>> Begin GIVEN DATA

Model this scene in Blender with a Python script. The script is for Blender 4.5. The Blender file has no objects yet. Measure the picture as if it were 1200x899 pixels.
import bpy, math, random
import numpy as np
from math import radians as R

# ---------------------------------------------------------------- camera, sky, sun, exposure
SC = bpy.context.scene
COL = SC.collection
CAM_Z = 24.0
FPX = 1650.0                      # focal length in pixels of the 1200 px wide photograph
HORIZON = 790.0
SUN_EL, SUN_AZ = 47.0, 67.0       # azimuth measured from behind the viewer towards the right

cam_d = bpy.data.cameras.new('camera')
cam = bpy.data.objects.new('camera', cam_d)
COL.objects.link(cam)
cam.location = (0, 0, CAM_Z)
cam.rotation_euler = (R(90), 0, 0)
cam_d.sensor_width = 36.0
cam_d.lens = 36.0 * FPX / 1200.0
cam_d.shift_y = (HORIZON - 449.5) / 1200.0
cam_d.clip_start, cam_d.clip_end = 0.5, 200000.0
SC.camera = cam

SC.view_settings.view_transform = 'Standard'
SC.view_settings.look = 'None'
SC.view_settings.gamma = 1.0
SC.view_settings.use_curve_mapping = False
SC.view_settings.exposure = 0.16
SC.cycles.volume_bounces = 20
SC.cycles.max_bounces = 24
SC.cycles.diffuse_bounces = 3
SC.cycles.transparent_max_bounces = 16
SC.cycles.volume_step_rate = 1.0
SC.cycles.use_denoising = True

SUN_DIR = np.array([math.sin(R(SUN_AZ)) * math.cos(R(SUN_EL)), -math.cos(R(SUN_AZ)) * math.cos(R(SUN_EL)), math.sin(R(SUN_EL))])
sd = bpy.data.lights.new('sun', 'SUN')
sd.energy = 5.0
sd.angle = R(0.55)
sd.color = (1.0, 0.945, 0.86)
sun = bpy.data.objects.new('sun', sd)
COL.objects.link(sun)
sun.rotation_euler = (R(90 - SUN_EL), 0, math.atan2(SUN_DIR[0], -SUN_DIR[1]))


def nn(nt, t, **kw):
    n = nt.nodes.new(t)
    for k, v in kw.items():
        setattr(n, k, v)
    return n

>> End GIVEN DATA

** TASK TO COMPLETE **
Please print exactly what appears from the first line of the data through the line with "SC.camera = cam", including both of those lines and nothing past them.

** RESULT OF THIS EXERCISE **
Model this scene in Blender with a Python script. The script is for Blender 4.5. The Blender file has no objects yet. Measure the picture as if it were 1200x899 pixels.
import bpy, math, random
import numpy as np
from math import radians as R

# ---------------------------------------------------------------- camera, sky, sun, exposure
SC = bpy.context.scene
COL = SC.collection
CAM_Z = 24.0
FPX = 1650.0                      # focal length in pixels of the 1200 px wide photograph
HORIZON = 790.0
SUN_EL, SUN_AZ = 47.0, 67.0       # azimuth measured from behind the viewer towards the right

cam_d = bpy.data.cameras.new('camera')
cam = bpy.data.objects.new('camera', cam_d)
COL.objects.link(cam)
cam.location = (0, 0, CAM_Z)
cam.rotation_euler = (R(90), 0, 0)
cam_d.sensor_width = 36.0
cam_d.lens = 36.0 * FPX / 1200.0
cam_d.shift_y = (HORIZON - 449.5) / 1200.0
cam_d.clip_start, cam_d.clip_end = 0.5, 200000.0
SC.camera = cam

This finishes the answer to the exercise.